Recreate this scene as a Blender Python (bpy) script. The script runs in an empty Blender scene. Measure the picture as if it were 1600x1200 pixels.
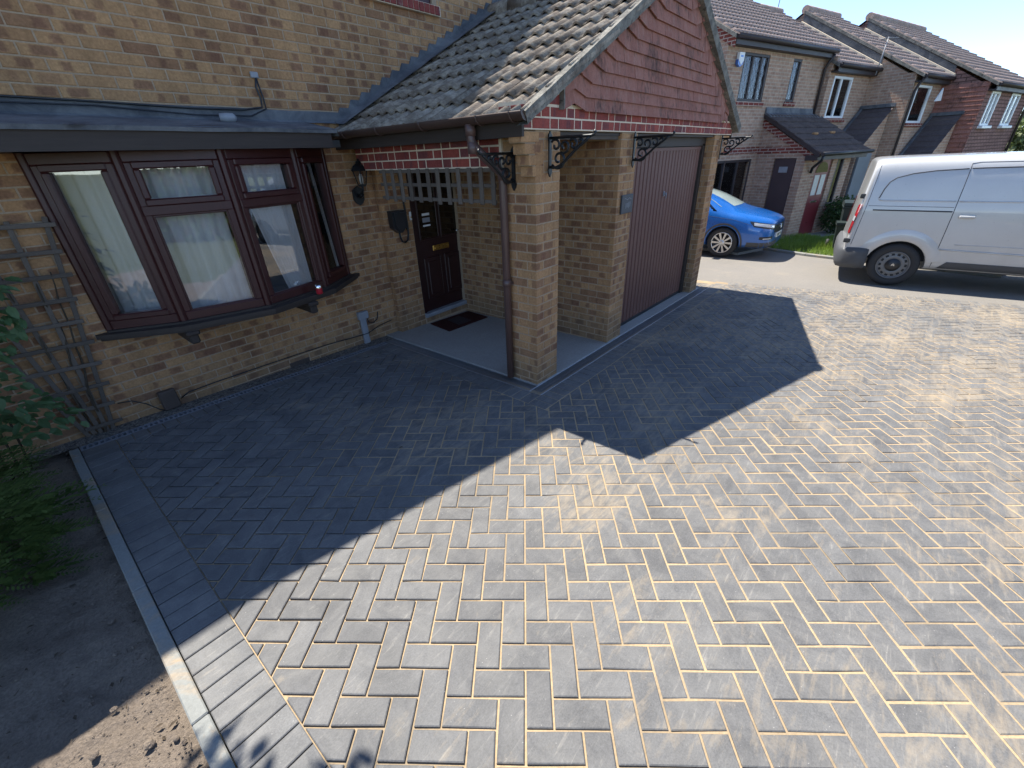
import bpy, bmesh, math, random
from math import sin, cos, pi, radians, sqrt
from mathutils import Vector, Matrix, noise as mnoise
random.seed(7)
SC = bpy.context.scene
COL = SC.collection
# ---------------------------------------------------------------- camera
CAM = (-2.886, -2.1508, 1.9654); PITCH, YAW, ROLL, FPX = 0.4949, 0.8617, -0.0406, 658.95
_f = Vector((sin(YAW)*cos(PITCH), cos(YAW)*cos(PITCH), -sin(PITCH)))
_r0 = Vector((cos(YAW), -sin(YAW), 0)); _u0 = _r0.cross(_f)
_r = _r0*cos(ROLL)+_u0*sin(ROLL); _u = -_r0*sin(ROLL)+_u0*cos(ROLL)
cd = bpy.data.cameras.new('camera'); cam = bpy.data.objects.new('camera', cd); COL.objects.link(cam)
cam.matrix_world = Matrix(((_r.x, _u.x, -_f.x, CAM[0]), (_r.y, _u.y, -_f.y, CAM[1]), (_r.z, _u.z, -_f.z, CAM[2]), (0, 0, 0, 1)))
cd.sensor_width = 36; cd.lens = FPX/1600*36; cd.clip_start = .02; cd.clip_end = 3000
SC.camera = cam
# ---------------------------------------------------------------- sky, sun, exposure
SUNV = Vector((.10, .54, 1.0)).normalized()          # towards the sun
w = bpy.data.worlds.new('World'); SC.world = w; w.use_nodes = True
wn = w.node_tree; sky = wn.nodes.new('ShaderNodeTexSky'); sky.sky_type = 'NISHITA'; sky.sun_disc = False
sky.sun_elevation = math.asin(SUNV.z); sky.sun_rotation = math.atan2(SUNV.x, SUNV.y)
sky.altitude = 5000; sky.air_density = 1.0; sky.dust_density = 0; sky.ozone_density = 1.0
wn.links.new(sky.outputs[0], wn.nodes['Background'].inputs[0]); wn.nodes['Background'].inputs[1].default_value = .14
sl = bpy.data.lights.new('sun', 'SUN'); sl.energy = 3.7; sl.angle = radians(.55); sl.color = (1, .95, .86)
so = bpy.data.objects.new('sun', sl); COL.objects.link(so); so.rotation_euler = SUNV.to_track_quat('Z', 'Y').to_euler()
vs = SC.view_settings; vs.view_transform = 'Standard'; vs.look = 'None'; vs.exposure = 1.58; vs.gamma = 1
# ---------------------------------------------------------------- helpers
SX, SY = -.03066, -.01481
def gz(x, y): return SX*x+SY*y
def proj(p):
    d = Vector(p)-Vector(CAM); z = d.dot(_f)
    return (800+FPX*d.dot(_r)/z, 600-FPX*d.dot(_u)/z) if z > .05 else None
def smooth(a, b, x):
    t = max(0, min(1, (x-a)/(b-a))); return t*t*(3-2*t)
class MB:
    def __init__(s): s.v = []; s.f = []; s.uv = []; s.sm = []
    def face(s, pts, uv=None, smooth=False):
        i = len(s.v); s.v += [tuple(p) for p in pts]; s.f.append(tuple(range(i, i+len(pts)))); s.uv.append(uv); s.sm.append(smooth)
    def raw(s, vs, fs, smooth=False):
        i = len(s.v); s.v += [tuple(p) for p in vs]
        for f in fs: s.f.append(tuple(k+i for k in f)); s.uv.append(None); s.sm.append(smooth)
    def box(s, a, b, m=None):
        x0, y0, z0 = a; x1, y1, z1 = b
        vs = [(x0,y0,z0),(x1,y0,z0),(x1,y1,z0),(x0,y1,z0),(x0,y0,z1),(x1,y0,z1),(x1,y1,z1),(x0,y1,z1)]
        if m: vs = [m @ Vector(p) for p in vs]
        s.raw(vs, [(0,3,2,1),(4,5,6,7),(0,1,5,4),(1,2,6,5),(2,3,7,6),(3,0,4,7)]); return s
    def cbox(s, a, b, c=.004, m=None):
        # box with chamfered edges
        x0, y0, z0 = a; x1, y1, z1 = b; vs = []; fs = []
        X = (x0, x1); Y = (y0, y1); Z = (z0, z1); sg = (1, -1)
        idx = {}
        for i in (0, 1):
            for j in (0, 1):
                for k in (0, 1):
                    for ax in range(3):
                        p = [X[i], Y[j], Z[k]]; o = [sg[i]*c, sg[j]*c, sg[k]*c]
                        for q in range(3):
                            if q != ax: p[q] += o[q]
                        idx[i, j, k, ax] = len(vs); vs.append(p)
        def quad(l): fs.append(tuple(l))
        for ax in range(3):
            o1, o2 = [(1, 2), (2, 0), (0, 1)][ax]
            for s_ in (0, 1):
                l = []
                for e, g in ((0,0),(1,0),(1,1),(0,1)):
                    t = [0, 0, 0]; t[ax] = s_; t[o1] = e; t[o2] = g; l.append(idx[t[0], t[1], t[2], ax])
                quad(l if s_ else l[::-1])
            # edges along ax
            for e in (0, 1):
                for g in (0, 1):
                    l = []
                    for s_ in (0, 1):
                        t = [0, 0, 0]; t[ax] = s_; t[o1] = e; t[o2] = g
                        l.append((idx[t[0], t[1], t[2], o1], idx[t[0], t[1], t[2], o2]))
                    q = [l[0][0], l[1][0], l[1][1], l[0][1]]
                    if (e + g) % 2: q = q[::-1]
                    quad(q[::-1])
        for i in (0, 1):
            for j in (0, 1):
                for k in (0, 1):
                    t = [idx[i, j, k, 0], idx[i, j, k, 1], idx[i, j, k, 2]]
                    quad(t if (i+j+k) % 2 else t[::-1])
        if m: vs = [m @ Vector(p) for p in vs]
        s.raw(vs, fs); return s
    def prism(s, poly, z0, z1, m=None):
        n = len(poly); vs = [(p[0], p[1], z0) for p in poly]+[(p[0], p[1], z1) for p in poly]
        if m: vs = [m @ Vector(p) for p in vs]
        s.raw(vs, [tuple(range(n))[::-1], tuple(range(n, 2*n))]+[(i, (i+1) % n, n+(i+1) % n, n+i) for i in range(n)]); return s
    def tube(s, pts, r, n=8, cap=True, smooth=True):
        pts = [Vector(p) for p in pts]; vs = []; fs = []; N = len(pts)
        R = r if isinstance(r, (list, tuple)) else [r]*N
        t0 = (pts[1]-pts[0]).normalized(); up = Vector((0, 0, 1)) if abs(t0.z) < .9 else Vector((1, 0, 0))
        nx = t0.cross(up).normalized()
        for i, p in enumerate(pts):
            t = ((pts[min(i+1, N-1)]-pts[max(i-1, 0)])).normalized()
            nx = (nx-t*nx.dot(t)).normalized(); ny = t.cross(nx)
            for k in range(n):
                a = 2*pi*k/n; vs.append(p+(nx*cos(a)+ny*sin(a))*R[i])
        for i in range(N-1):
            for k in range(n):
                k2 = (k+1) % n; fs.append((i*n+k, i*n+k2, (i+1)*n+k2, (i+1)*n+k))
        s.raw(vs, fs, smooth)
        if cap: s.raw(vs[:n], [tuple(range(n))[::-1]]); s.raw(vs[-n:], [tuple(range(n))])
        return s
    def lathe(s, prof, c=(0, 0, 0), n=24, m=None, smooth=True):
        # prof: (r, z) list around +z
        vs = []; fs = []; P = len(prof)
        for k in range(n):
            a = 2*pi*k/n
            for r, z in prof:
                p = Vector((r*cos(a), r*sin(a), z)); p = m @ p if m else p+Vector(c); vs.append(p)
        for k in range(n):
            k2 = (k+1) % n
            for i in range(P-1): fs.append((k*P+i, k2*P+i, k2*P+i+1, k*P+i+1))
        s.raw(vs, fs, smooth); return s
    def mesh(s, name):
        me = bpy.data.meshes.new(name); me.from_pydata(s.v, [], s.f)
        if any(u is not None for u in s.uv):
            l = me.uv_layers.new(name='UVMap'); k = 0
            for f, u in zip(s.f, s.uv):
                for j in range(len(f)):
                    if u is not None: l.data[k].uv = u[j]
                    k += 1
        if any(s.sm): me.polygons.foreach_set('use_smooth', s.sm)
        return me
    def build(s, name, mat, parent=None, local=False, recalc=True, kind=None):
        me = s.mesh(name)
        if recalc:
            bm = bmesh.new(); bm.from_mesh(me); bmesh.ops.remove_doubles(bm, verts=bm.verts, dist=1e-5) if any(s.sm) else None
            bmesh.ops.recalc_face_normals(bm, faces=bm.faces); bm.to_mesh(me); bm.free()
        return place(name, me, mat, parent, local, kind)
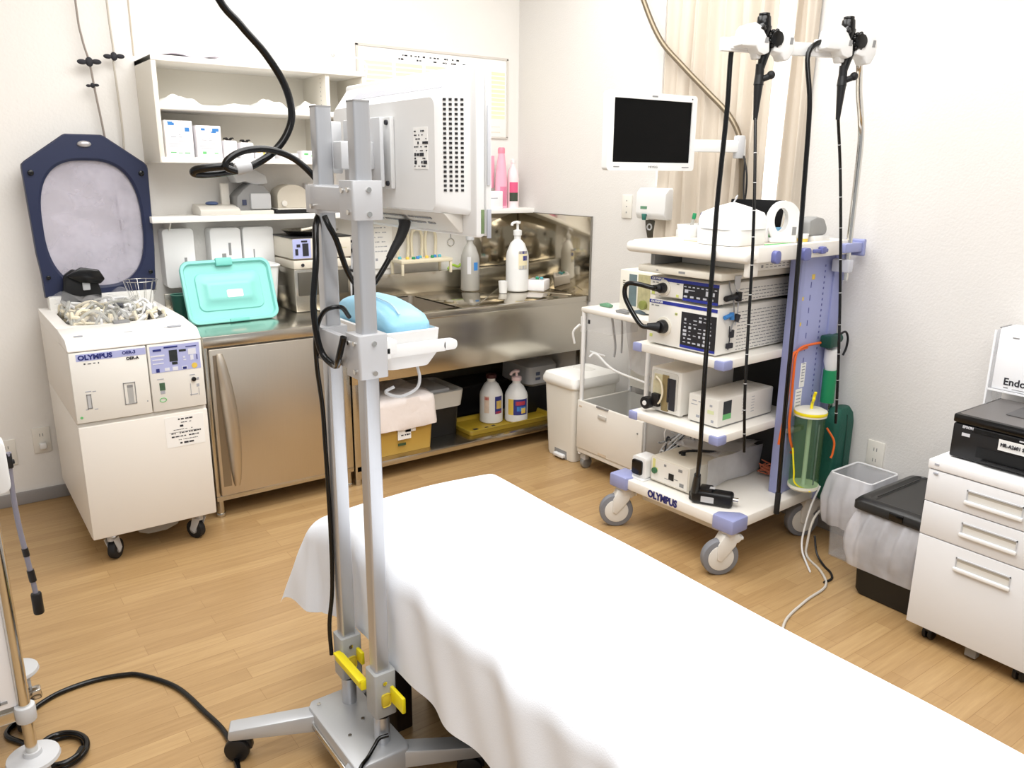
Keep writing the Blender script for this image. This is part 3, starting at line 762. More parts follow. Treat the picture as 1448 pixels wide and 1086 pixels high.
ty = thing('yellow_tray', 'shallow olive yellow tray on the low shelf under the sink', 'tray', (2.53, 3.57, .1))
tr = MB(); A = rrect(2.25, 2.83, 3.45, 3.7, .02)
def sc(P, k, z): return [(2.54 + (x - 2.54) * (1 - k / .29), 3.575 + (y - 3.575) * (1 - k / .125), z) for x, y in P]
tr.loft([sc(A, .012, .101), sc(A, 0, .13), sc(A, .006, .13), sc(A, .014, .112)])
obj('tray_body', tr, OLIVE, ty)
obj('tray_rim', MB().tube([(x, y, .13) for x, y in A], .004, 8, 1, closed=True), mat('olive_rim', (150, 128, 40), .4), ty)
obj('tray_marks', marks(Plane((2.3, 3.49, .113), (1, 0, 0), (0, 1, 0)), [(.03, .03, .03, .02), (.1, .025, .02, .012), (.15, .03, .02, .014)]), INK, ty)
LBm = [(-.9, .15, .16, .46, LBL_NAVY), (-.78, .02, .3, .4, LBL_YEL), (-.8, .05, .2, .27, LBL_BLUE), (-.75, .0, .4, .45, LBL_RED)]
bottle('pump_jug', 'white pump jug with a yellow and navy label at the front of the yellow tray', 2.62, 3.535, .113, .066, .288, WHITEPL, mat('pale_pink_cap', (240, 214, 216), .4),
       [(-.5, .85, .16, .48, LBL_NAVY), (-1.0, -.5, .16, .48, LBL_YEL), (-.3, .6, .36, .44, LBL_RED), (-.2, .75, .24, .33, LBL_BLUE), (.2, .65, .19, .3, LBL_YEL)], pump=True, aim=-PI * .62, group='detergent jugs')
bottle('capped_jug', 'white jug with a dark cap and red label behind the pump jug', 2.49, 3.6, .113, .066, .29, WHITEPL, mat('maroon_cap', (70, 30, 34), .4),
       [(.1, .85, .2, .55, LBL_NAVY), (.25, .8, .3, .46, LBL_YEL), (.15, .8, .2, .25, LBL_RED), (-.85, -.4, .22, .56, mat('cream_label', (226, 206, 190), .5, vary=.15, vscale=40)), (-.8, -.45, .48, .54, LBL_RED)], aim=-PI * .62, group='detergent jugs')
gc = thing('grey_canister', 'grey moulded canister on black legs at the far end of the low shelf', 'canister', (2.87, 3.72, .1))
obj('canister_body', MB().loft([[(x, y, .27) for x, y in rrect(2.76, 2.96, 3.6, 3.85, .04)], [(x, y, .29) for x, y in rrect(2.74, 2.97, 3.58, 3.87, .04)], [(x, y, .39) for x, y in rrect(2.745, 2.965, 3.585, 3.865, .03)], [(x, y, .42) for x, y in rrect(2.8, 2.95, 3.62, 3.84, .03)]]), GREYPL, gc)
obj('canister_cap', MB().cyl((2.87, 3.72, .415), (2.87, 3.72, .46), .035, n=20, bev=.005), WHITEPL, gc)
obj('canister_stand', MB().box(2.75, 2.96, 3.6, 3.86, .101, .27, .006), BLACK, gc)
obj('canister_print', marks(Plane((2.76, 3.58, .3), (1, 0, 0), (0, 0, 1)), [(.05, .05, .03, .02), (.05, .02, .035, .016)]), mat('slate_print', (96, 104, 130), .5), gc)

# ------------------------------------------------------------------ along the wall behind the refrigerator top
def pouch(label, x0, x1, z0, z1, tip):
    t = thing('paper_dispenser', label, 'dispenser', ((x0 + x1) / 2, WY, z0), 'white dispensers below the long shelf')
    obj('dispenser_body', MB().prism(rrect(x0, x1, z0, z1, .018), 'y', WY - .09, WY - .002, .006), WHITEPL, t)
    obj('dispenser_slot', marks(Plane((x0, WY - .09, z0), (1, 0, 0), (0, 0, 1)), tip), MIDGREY, t)
    return t
pouch('white dispenser under the long shelf at its reprocessor end', .9, 1.04, .95, 1.225, [(.095, .1, .012, .08), (.085, .06, .02, .014)])
pouch('white dispenser under the long shelf with a dark latch, middle of three', 1.115, 1.262, 1.0, 1.222, [(.09, .12, .012, .06), (.06, .09, .02, .02)])
pouch('white dispenser under the long shelf nearest the stacked recorders', 1.272, 1.425, 1.0, 1.222, [(.05, .09, .006, .05)])
pc = thing('grey_green_pot', 'dark green plastic pot beside the reprocessor behind the teal lid', 'pot', (.9, 3.93, .82))
obj('pot_body', MB().lathe(.93, 3.9, [(0, .821), (.03, .821), (.038, .93), (.034, .93), (.028, .826), (0, .826)], 20), mat('bottle_green', (40, 92, 80), .4), pc)
obj('pot_rim', MB().torus((.93, 3.9, .93), .037, .003), mat('pale_green_rim', (90, 140, 124), .4), pc)

sd = thing('steel_drawer_box', 'low grey two-bay steel box on the refrigerator top under the recorder', 'box', (1.57, 3.86, .82))
obj('box_shell', MB().box(1.43, 1.72, 3.74, 4.0, .821, 1.03, .004), STEEL_H, sd)
for a, b in ((1.445, 1.57), (1.58, 1.705)):
    obj('bay_door', MB().box(a, b, 3.732, 3.741, .9, 1.015, .002), mat('dark_bay', (96, 92, 84), .4, metal=.5, vary=.08), sd)  # bay fronts in a darker steel than the shell
pf_ = thing('flat_recorder', 'flat beige recorder under the blue-panelled recorder', 'recorder', (1.57, 3.87, 1.03))
obj('recorder_case', MB().box(1.425, 1.725, 3.73, 4.0, 1.031, 1.072, .006), BEIGE, pf_)
obj('recorder_button', MB().cyl((1.47, 3.73, 1.05), (1.47, 3.726, 1.05), .008, n=16), INK, pf_)
rc = thing('panel_recorder', 'small recorder with a blue and black key panel below the long shelf', 'recorder', (1.57, 3.87, 1.075))
obj('recorder_case', MB().box(1.425, 1.73, 3.735, 4.0, 1.078, 1.178, .006), BEIGE, rc)
PLr = Plane((1.425, 3.735, 1.078), (1, 0, 0), (0, 0, 1))
kp = obj('key_panel', marks(PLr, [(.047, .05, .09, .092)], .002), BANDBL, rc)
obj('panel_keys', marks(PLr, [(.03, .065, .018, .014), (.02, .035, .014, .03), (.065, .045, .03, .06), (.06, .085, .03, .008)], .0035), INK, kp)
obj('case_print', marks(PLr, [(.15, .06, .05, .012), (.15, .03, .05, .03), (.22, .07, .02, .01), (.24, .035, .02, .02), (.2, .048, .16, .002)], .001), mat('khaki_print', (190, 184, 120), .6, vary=.1), rc)
obj('lid_edge', MB().box(1.422, 1.733, 3.733, 4.0, 1.178, 1.184, .002), BLACK, rc)
mt = thing('metal_dish', 'wide shallow steel dish lying on the recorder under the long shelf', 'dish', (1.57, 3.86, 1.184))
obj('dish_bowl', MB().lathe(1.57, 3.86, [(0, 1.186), (.1, 1.186), (.135, 1.21), (.14, 1.21), (.105, 1.184), (0, 1.184)], 32), STEEL_H, mt)
obj('dish_tongs', MB().tube([(1.5, 3.8, 1.213), (1.6, 3.82, 1.222), (1.68, 3.84, 1.213)], .006, 8), BEIGE, mt)
bk = thing('dark_bundle', 'dark bundle of cables and tools on the refrigerator top behind the poles', 'bundle', (1.72, 3.9, .82))
for k in range(7):
    rnd = random.Random(40 + k)
    obj('cable_coil', MB().tube([(1.76 + rnd.uniform(0, .14), 3.86 + rnd.uniform(0, .1), .83 + rnd.uniform(.0, .34)) for q in range(5)], .007, 8), [INK, GREYPL, BLACK][k % 3], bk)
ns = thing('notice_sheet', 'white typed notice sheet hanging under the long shelf behind the poles', 'notice', (2.04, WY, 1.0))
obj('paper_sheet', MB().box(1.94, 2.13, WY - .012, WY - .008, .965, 1.22, .0005), PAPER, ns)
PLn = Plane((1.94, WY - .012, .965), (1, 0, 0), (0, 0, 1)); rr = []
for k in range(6): rr += script_lines(.02, .15, .225 - k * .026, .006, 60 + k, .75)
obj('sheet_print', marks(PLn, rr + [(.09, .05, .014, .014)], .0006), SOFTGREY, ns)
rk = thing('drying_rack', 'cream two-tier plastic rack holding coloured caps behind the sink basin', 'rack', (2.26, 3.97, .82))
rt = MB().box(2.1, 2.43, 3.9, 4.04, 1.0, 1.02, .004)
obj('rack_tray', rt, mat('cream_rack', (222, 212, 186), .45, vary=.03), rk)
for x in (2.11, 2.42):
    for y in (3.91, 4.03): obj('rack_leg', MB().box(x - .007, x + .007, y - .007, y + .007, .936, 1.0, .002), mat('cream_rack', (222, 212, 186), .45), rk)
for x in (2.18, 2.27, 2.36):
    obj('rack_hoop', MB().tube([(x - .03, 4.03, 1.01), (x - .035, 4.03, 1.12), (x - .02, 4.03, 1.17), (x + .02, 4.03, 1.17), (x + .035, 4.03, 1.12), (x + .03, 4.03, 1.01)], .009, 8), mat('cream_rack', (222, 212, 186), .45), rk)
for k in range(9):
    rnd = random.Random(70 + k)
    m = [mat('aqua_cap', (90, 176, 190), .4), LBL_YEL, GREEN, LBL_BLUE][k % 4]
    x, y = 2.13 + .032 * k, 3.93 + rnd.uniform(0, .05)
    single('valve_cap', MB().cyl((x, y, 1.02), (x + rnd.uniform(-.005, .005), y, 1.034), .011, .009, n=12, bev=.002), m,
           '%s %s valve cap from the pole end of the cream rack behind the basin' % (['first', 'second', 'third'][k // 4], ['aqua', 'yellow', 'green', 'blue'][k % 4]), 'cap', (x, y, 1.02), 'valve caps on the rack')

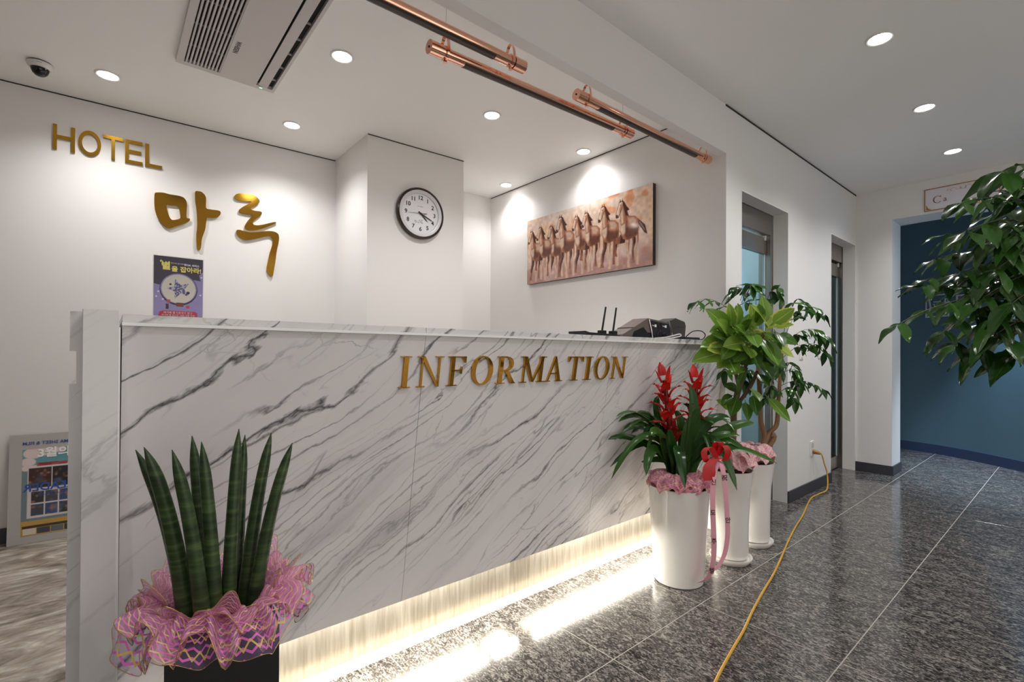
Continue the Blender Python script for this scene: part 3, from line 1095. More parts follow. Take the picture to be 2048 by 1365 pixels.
for i in range(10):
    a = random.uniform(-1, 1) * 0.045; b = random.uniform(-0.012, 0.012)
    g.prism([(a + 0.008 * math.cos(t), -0.058 + b + 0.006 * math.sin(t)) for t in np.linspace(0, 2 * math.pi, 8, endpoint=False)], cc + ez * (0.0206 + i * 0.00003), ex, up, ez, 0.0002)
g.build('dial_print', mat('pale_grey_print', (186, 184, 192), 0.5), ck)
put_text('dial_text', 'CLASSIC', 0.012, cc + up * 0.052 + ez * 0.0212, ex, up, mat('pale_grey_print'), ck)
for name_, ln, wd, ang, hh in (('minute_hand', 0.118, 0.0065, -24, 0.0245), ('hour_hand', 0.082, 0.0075, -43, 0.0230)):
    a = math.radians(ang); d = ex * math.cos(a) + up * math.sin(a); s_ = up * math.cos(a) - ex * math.sin(a)
    MB().prism([(-0.02, -wd * .6), (-0.02, wd * .6), (ln * 0.7, wd * 0.55), (ln, 0), (ln * 0.7, -wd * 0.55)], cc + ez * hh, d, s_, ez, 0.001).build(name_, M_INK, ck)
a = math.radians(184); d = ex * math.cos(a) + up * math.sin(a); s_ = up * math.cos(a) - ex * math.sin(a)
MB().prism([(-0.05, -0.0025), (-0.05, 0.0025), (0.10, 0.0006), (0.10, -0.0006)], cc + ez * 0.0265, d, s_, ez, 0.0008).build('second_hand', M_INK, ck)
disc_lathe([(0.0, 0.0285), (0.007, 0.0285), (0.008, 0.021)]).build('hub', M_INK, ck, smooth=True)


# ================================================================== painted prints
def vnoise(ny, nx, f, seed):
    rs = np.random.RandomState(seed)
    gy, gx = int(f) + 2, int(f * nx / ny) + 2
    g = rs.rand(gy, gx)
    y = np.linspace(0, gy - 1.001, ny); x = np.linspace(0, gx - 1.001, nx)
    yi = y.astype(int); xi_ = x.astype(int); fy = (y - yi)[:, None]; fx = (x - xi_)[None]
    fy = fy * fy * (3 - 2 * fy); fx = fx * fx * (3 - 2 * fx)
    a = g[yi][:, xi_]; b = g[yi][:, xi_ + 1]; c = g[yi + 1][:, xi_]; d = g[yi + 1][:, xi_ + 1]
    return a * (1 - fy) * (1 - fx) + b * (1 - fy) * fx + c * fy * (1 - fx) + d * fy * fx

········

■ DIRECTIVE ■
Using the records given above, list every line that includes the word "part".

■ FULL OUTPUT ■
Keep writing the Blender script for this image. This is part 3, starting at line 762. More parts follow. Treat the picture as 1448 pixels wide and 1086 pixels high.
Continue the Blender Python script for this scene: part 3, from line 1095. More parts follow. Take the picture to be 2048 by 1365 pixels.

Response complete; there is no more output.